Parallel zu solchen technischen Anschaffungen entwickelte das Heer gar ein spezielles "Scharfschützenkonzept". An der Infanterieschule in Hammelburg wird der Einsatz von gut ausgebildeten Scharfschützen als Bestandteil einer aktiven Risikovorsorge gesehen. Nun sind schon heute in jedem Bataillon des Heeres 18 bis 32 Scharfschützen zu finden. Sicher genug. Kritisiert wird jedoch beispielsweise in der Zeitschrift Truppenpraxis, daß es sich hier meist um Wehrpflichtige handelt: "Wehrpflichtige (W 10) scheiden als Scharfschützen aus, weil erweiterte taktische Einsatzerfordernisse und die Bedienung der neuen Waffentechnik eine längere Ausbildung zwingend erfordern." Profis, sprich längerdienende Unteroffiziere sind gefragt. Das ist wohl ein weiterer kleiner Abschied von der offiziell hoch gelobten Wehrpflichtarmee.

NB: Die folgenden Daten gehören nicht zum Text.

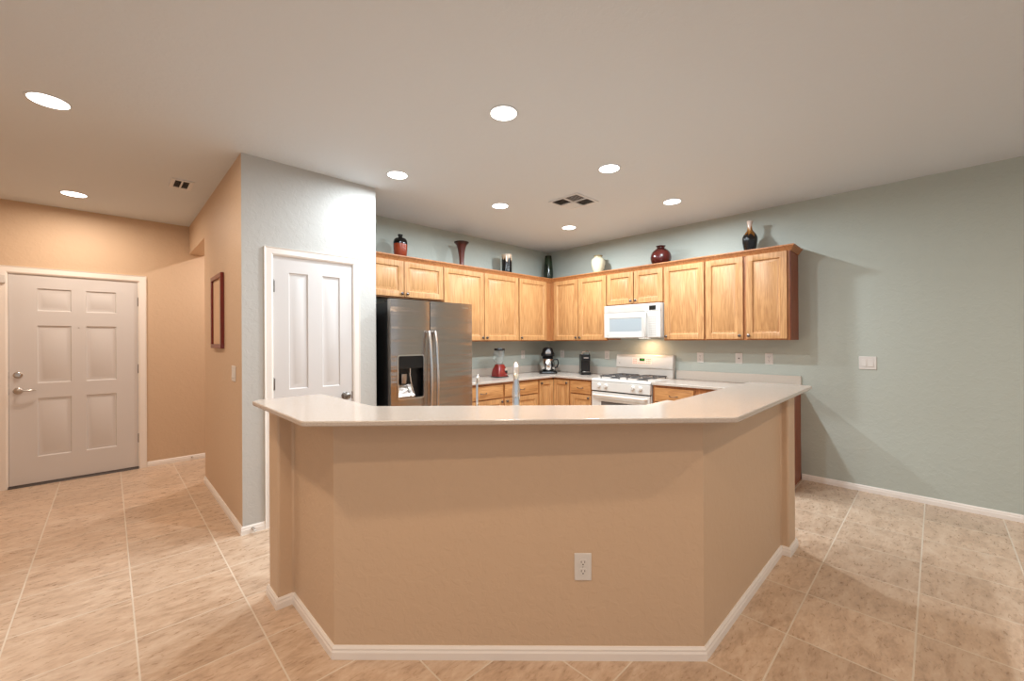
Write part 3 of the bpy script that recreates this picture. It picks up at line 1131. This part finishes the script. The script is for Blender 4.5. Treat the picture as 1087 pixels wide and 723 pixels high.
xs_ = 2.183 - FX0
hole = (0.066, 0.322, 0.868, 1.248)
dl = fridge_door(0.0, xs_ - 0.004, hole).build('freezer_door', [M_steel, M_black], t)
dr = fridge_door(xs_ + 0.004, W).build('fresh_food_door', M_steel, t)
# dispenser surround, paddle, tray
m = MB()
pr = rounded([(0.056, 0.856), (0.332, 0.856), (0.332, 1.260), (0.056, 1.260)], [0.022] * 4, 5)
pi = rounded([(0.066, 0.868), (0.322, 0.868), (0.322, 1.248), (0.066, 1.248)], [0.016] * 4, 5)
n = len(pr)
vs = [(x, -0.005, z) for x, z in pr] + [(x, -0.005, z) for x, z in pi] + [(x, 0.010, z) for x, z in pr] + [(x, 0.012, z) for x, z in pi]
fs = []
for i in range(n):
    j = (i + 1) % n
    fs += [(i, j, n + j, n + i), (i, 2 * n + i, 2 * n + j, j), (n + i, n + j, 3 * n + j, 3 * n + i)]
m.add(vs, fs)
m.build('dispenser_frame', M_handle, dl)
m = MB()
m.box(0.068, 0.320, 0.000, 0.058, 1.135, 1.247)
m.build('dispenser_panel', M_black, dl, bevel=0.004)
m = MB()
m.extr_x([(0.0, 0.870), (0.058, 0.870), (0.058, 0.985), (0.053, 0.985), (0.004, 0.884), (0.0, 0.884)], 0.070, 0.235)
m.build('drip_ramp', M_steel, dl, bevel=0.001)
m = MB()
m.tube([(0.19, 0.012, 1.135), (0.19, 0.014, 1.08), (0.196, 0.010, 1.03), (0.205, 0.004, 0.95), (0.222, 0.0, 0.90)],
       [0.007, 0.006, 0.006, 0.005, 0.004], 8)
m.build('paddle', M_handle, dl)
m = MB()
m.lathe([(0.028, 0.0), (0.034, 0.05), (0.034, 0.085)], (0.130, 0.028, 1.0), 18)
m.build('nozzle', M_nickel, dl)


def fridge_handle(parent, x, bow):
    pts, rr = [], []
    for i in range(21):
        a = i / 20
        z = 0.44 + a * (1.475 - 0.44)
        s_ = math.sin(PI * a)
        pts.append((x + bow * 0.0, -0.018 - 0.050 * s_ ** 0.55, z))
        rr.append(0.0145)
    m = MB().tube(pts, rr, 14)
    m.tube([(x, 0.004, 0.452), (x, -0.03, 0.450)], 0.012, 12)
    m.tube([(x, 0.004, 1.463), (x, -0.03, 1.465)], 0.012, 12)
    m.build('handle', M_handle, parent)


fridge_handle(dl, xs_ - 0.032, -1)
fridge_handle(dr, xs_ + 0.036, 1)
MB().box(W - 0.135, W - 0.055, -0.001, 0.004, 1.712, 1.720).build('badge', M_handle, dr)

# ------------------------------------------------------------------ gas range
RY0, RY1 = 2.958, 2.190
t = thing('gas_range', 'white freestanding gas range with black grates under the microwave', 'stove', (WB_X, RY0, 0), RB)
W = RY0 - RY1
m = MB()
m.box(0.002, W - 0.002, -0.615, -0.012, 0.08, 0.885)
m.box(0.03, W - 0.03, -0.56, -0.03, 0.0, 0.08)
m.build('body', M_white, t, bevel=0.004)
m = MB()
m.extr_x([(-0.635, 0.882), (-0.648, 0.888), (-0.650, 0.900), (-0.640, 0.912), (-0.620, 0.916), (-0.03, 0.916), (-0.03, 0.882)], 0, W)
m.build('cooktop', M_white, t, smooth=50)
m = MB()
m.extr_x([(-0.615, 0.775), (-0.655, 0.775), (-0.652, 0.882), (-0.615, 0.884)], 0.001, W - 0.001)
m.build('control_panel', M_white, t, bevel=0.004)
for kx in (0.110, 0.205, 0.560, 0.652):
    m = MB()
    m.lathe([(0.026, 0), (0.026, 0.006), (0.021, 0.010), (0.019, 0.030), (0.0, 0.031)], (kx, -0.653, 0.838), 22, axis='y')
    m.box(kx - 0.004, kx + 0.004, -0.690, -0.680, 0.822, 0.854)
    m.build('knob', M_white_pl, t)
m = MB().box(0.004, W - 0.004, -0.640, -0.614, 0.762, 0.775)
m.build('shadow_gap', M_black, t)
# oven door
m = MB().panelled([0.006, 0.13, W - 0.13, W - 0.006], [0.215, 0.36, 0.655, 0.760], {(1, 1)}, [(0.004, 0.004)], -0.655, -0.616)
od = m.build('oven_door', M_white, t, bevel=0.005)
m = MB().box(0.136, W - 0.136, -0.6525, -0.650, 0.366, 0.649)
m.build('oven_window', M_ovenglass, od, label='grey glass window')
m = MB()
m.tube([(0.04, -0.656, 0.722), (0.05, -0.690, 0.724), (0.09, -0.700, 0.725), (W - 0.09, -0.700, 0.725), (W - 0.05, -0.690, 0.724), (W - 0.04, -0.656, 0.722)], 0.014, 12)
m.build('handle', M_cream_pl, od)
m = MB().panelled([0.006, 0.03, W - 0.03, W - 0.006], [0.09, 0.11, 0.185, 0.205], {(1, 1)}, [(0.006, -0.004)], -0.650, -0.616)
m.build('warming_drawer', M_white, t, bevel=0.004)
# backguard
m = MB()
m.extr_x([(-0.075, 0.917), (-0.075, 1.030), (-0.010, 1.030), (-0.010, 0.917)], 0.006, W - 0.006)
m.build('backguard_riser', M_white, t, bevel=0.004)
m = MB()
prof = [(-0.070, 1.024), (-0.092, 1.030), (-0.096, 1.050), (-0.082, 1.165), (-0.062, 1.196), (-0.010, 1.200), (-0.010, 1.024)]
m.extr_x(prof, 0.0, W)
bg = m.build('backguard', M_white, t, bevel=0.006, seg=3, smooth=50)


def yg(z):      # front plane of the backguard
    return -0.096 + (z - 1.050) * (0.014 / 0.115)


def slab_on_guard(x0, x1, z0, z1, th, mt, name, par):
    m = MB()
    m.add([(x0, yg(z0) - th, z0), (x1, yg(z0) - th, z0), (x1, yg(z1) - th, z1), (x0, yg(z1) - th, z1),
           (x0, yg(z0) + .002, z0), (x1, yg(z0) + .002, z0), (x1, yg(z1) + .002, z1), (x0, yg(z1) + .002, z1)],
          [(0, 1, 2, 3), (4, 7, 6, 5), (0, 4, 5, 1), (1, 5, 6, 2), (2, 6, 7, 3), (3, 7, 4, 0)])
    return m.build(name, mt, par)


cp = slab_on_guard(0.235, 0.500, 1.078, 1.160, 0.001, M_cream_pl, 'keypad', bg)
slab_on_guard(0.335, 0.405, 1.118, 1.152, 0.0025, M_lcd, 'display', bg)
# lit clock digits 2:07 style segments as drawn bars
m = MB()
SEG = {'1': 'bc', '2': 'abged', '7': 'abc', '0': 'abcdef', '5': 'afgcd', '4': 'fgbc'}


def digit(m, ch, x, z, w_, h_, y):
    tk = 0.0022
    segs = {'a': (x, x + w_, z + h_ - tk, z + h_), 'd': (x, x + w_, z, z + tk), 'g': (x, x + w_, z + h_ / 2 - tk / 2, z + h_ / 2 + tk / 2),
            'b': (x + w_ - tk, x + w_, z + h_ / 2, z + h_), 'c': (x + w_ - tk, x + w_, z, z + h_ / 2),
            'f': (x, x + tk, z + h_ / 2, z + h_), 'e': (x, x + tk, z, z + h_ / 2)}
    for s_ in SEG[ch]:
        a, b, c, d2 = segs[s_]
        m.box(a, b, y, y + 0.001, c, d2)


yd = yg(1.135) - 0.0042
digit(m, '1', 0.343, 1.125, 0.008, 0.020, yd)
digit(m, '2', 0.356, 1.125, 0.010, 0.020, yd)
m.box(0.3695, 0.3715, yd, yd + .001, 1.130, 1.132); m.box(0.3695, 0.3715, yd, yd + .001, 1.138, 1.140)
digit(m, '0', 0.375, 1.125, 0.010, 0.020, yd)
digit(m, '5', 0.389, 1.125, 0.010, 0.020, yd)
m.build('clock_digits', M_green, bg, label='lit green digits')
m = MB()
for i in range(3):
    for (a, b) in ((0.245, 0.300), (0.430, 0.485)):
        for j in range(3):
            x0 = a + j * 0.020
            z0 = 1.088 + i * 0.024
            yb = yg(z0 + .005) - 0.0022
            m.box(x0, x0 + 0.012, yb, yb + 0.002, z0, z0 + 0.009)
for j in range(6):
    x0 = 0.312 + j * 0.019
    yb = yg(1.094) - 0.0022
    m.box(x0, x0 + 0.011, yb, yb + 0.002, 1.090, 1.097)
m.build('key_print', M_btn_r, bg)
MB().lathe([(0.010, 0), (0.010, 0.0015), (0, 0.002)], (0.05, yg(1.085), 1.085), 20, axis='y').build('round_badge', M_btn, bg)
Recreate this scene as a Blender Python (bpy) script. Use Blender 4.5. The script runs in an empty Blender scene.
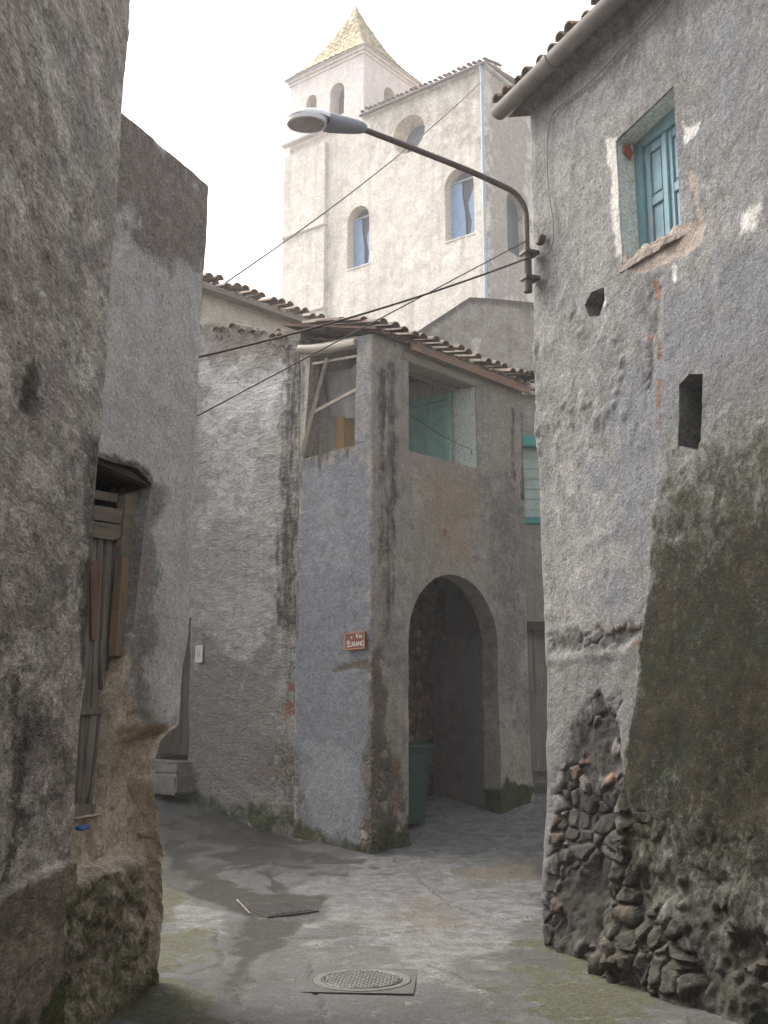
VEIL_HAZE = 0.0028; EXPO = 1.45
import bpy, bmesh, math, random
import numpy as np
from mathutils import Vector, Matrix
random.seed(7)
C = bpy.context.scene.collection
R = math.radians
# ------------------------------------------------------------------ camera model (used to measure the photograph)
F = 1120.0; PITCH = R(10.5); EYE = 1.65
def ray(px, py):
    x = (px-384)/F; u = (512-py)/F
    return (x, math.cos(PITCH)-u*math.sin(PITCH), math.sin(PITCH)+u*math.cos(PITCH))
def at(px, py, Y):
    d = ray(px, py); t = Y/d[1]
    return np.array([d[0]*t, Y, EYE+d[2]*t])
# ------------------------------------------------------------------ numpy noise
def _h(ix, iy, iz, seed):
    with np.errstate(over='ignore'):
        h = (ix.astype(np.int64)*374761393 + iy.astype(np.int64)*668265263 + iz.astype(np.int64)*2147483647*31 + seed*974711) & 0xffffffff
        h = ((h ^ (h >> 13))*1274126177) & 0xffffffff
        h = ((h ^ (h >> 16))*2246822519) & 0xffffffff
        h = h ^ (h >> 15)
    return (h & 0xffffff)/float(0xffffff)
def vnoise(P, sc, seed=0):
    Q = P*sc; I = np.floor(Q); f = Q-I; I = I.astype(np.int64)
    w = f*f*f*(f*(f*6-15)+10)
    r = 0
    for a in (0, 1):
        wx = w[:, 0] if a else 1-w[:, 0]
        for b in (0, 1):
            wy = w[:, 1] if b else 1-w[:, 1]
            for c in (0, 1):
                wz = w[:, 2] if c else 1-w[:, 2]
                r = r+wx*wy*wz*_h(I[:, 0]+a, I[:, 1]+b, I[:, 2]+c, seed)
    return r*2-1
def fbm(P, sc, octv=4, seed=0, gain=.5):
    r = 0; a = 1; t = 0
    for k in range(octv):
        r = r+a*vnoise(P+k*17.3, sc*2.03**k, seed+k); t += a; a *= gain
    return r/t
def voro(P, sc, seed=0):
    Q = P*sc; I = np.floor(Q).astype(np.int64)
    f1 = np.full(len(P), 9.); f2 = np.full(len(P), 9.); cid = np.zeros(len(P))
    for a in (-1, 0, 1):
        for b in (-1, 0, 1):
            for c in (-1, 0, 1):
                J = I+np.array([a, b, c])
                ox = J[:, 0]+_h(J[:, 0], J[:, 1], J[:, 2], seed+1)
                oy = J[:, 1]+_h(J[:, 0], J[:, 1], J[:, 2], seed+2)
                oz = J[:, 2]+_h(J[:, 0], J[:, 1], J[:, 2], seed+3)
                d = np.sqrt((Q[:, 0]-ox)**2+(Q[:, 1]-oy)**2+(Q[:, 2]-oz)**2)
                new = d < f1
                f2 = np.where(new, f1, np.minimum(f2, d))
                cid = np.where(new, _h(J[:, 0], J[:, 1], J[:, 2], seed+4), cid)
                f1 = np.where(new, d, f1)
    return f1, f2, cid
def sstep(a, b, x):
    t = np.clip((x-a)/(b-a), 0, 1); return t*t*(3-2*t)
def poly_sd(x, y, poly):
    """signed distance to a polygon, negative inside"""
    d = np.full(len(x), 1e9); ins = np.zeros(len(x), bool)
    n = len(poly)
    for i in range(n):
        ax, ay = poly[i]; bx, by = poly[(i+1) % n]
        ex, ey = bx-ax, by-ay
        t = np.clip(((x-ax)*ex+(y-ay)*ey)/(ex*ex+ey*ey+1e-12), 0, 1)
        d = np.minimum(d, (x-ax-t*ex)**2+(y-ay-t*ey)**2)
        if ay != by:
            c = ((ay > y) != (by > y)) & (x < (bx-ax)*(y-ay)/(by-ay)+ax)
            ins ^= c
    d = np.sqrt(d)
    return np.where(ins, -d, d)
def line_d(x, y, pts):
    d = np.full(len(x), 1e9)
    for (ax, ay), (bx, by) in zip(pts[:-1], pts[1:]):
        ex, ey = bx-ax, by-ay
        t = np.clip(((x-ax)*ex+(y-ay)*ey)/(ex*ex+ey*ey+1e-12), 0, 1)
        d = np.minimum(d, (x-ax-t*ex)**2+(y-ay-t*ey)**2)
    return np.sqrt(d)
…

Es gibt Pläne, in jedem Bataillon geschlossene Züge mit 13 Scharfschützen zu schaffen. So ist die Bundeswehr dabei, eine weitere Elitetruppe aufzubauen. Schließlich sollen diese Soldaten neben ihrer ganzjährig laufenden Schießausbildung auch an Einzelkämpferlehrgängen teilnehmen. Schon die Kreiswehrersatzämter sollen unter jungen Männern nach geeignetem Personal Ausschau halten. Im Rahmen des Konzeptes ist auch an die Anschaffung von Gewehren mit Reichweiten über 1 200 Meter gedacht, um gegnerische Heckenschützen bekämpfen zu können, bevor diese in Gefechte eingreifen können. Die Umsetzung wird Ende dieses Jahres in Hammelburg mit dem ersten Scharfschützenlehrgang beginnen.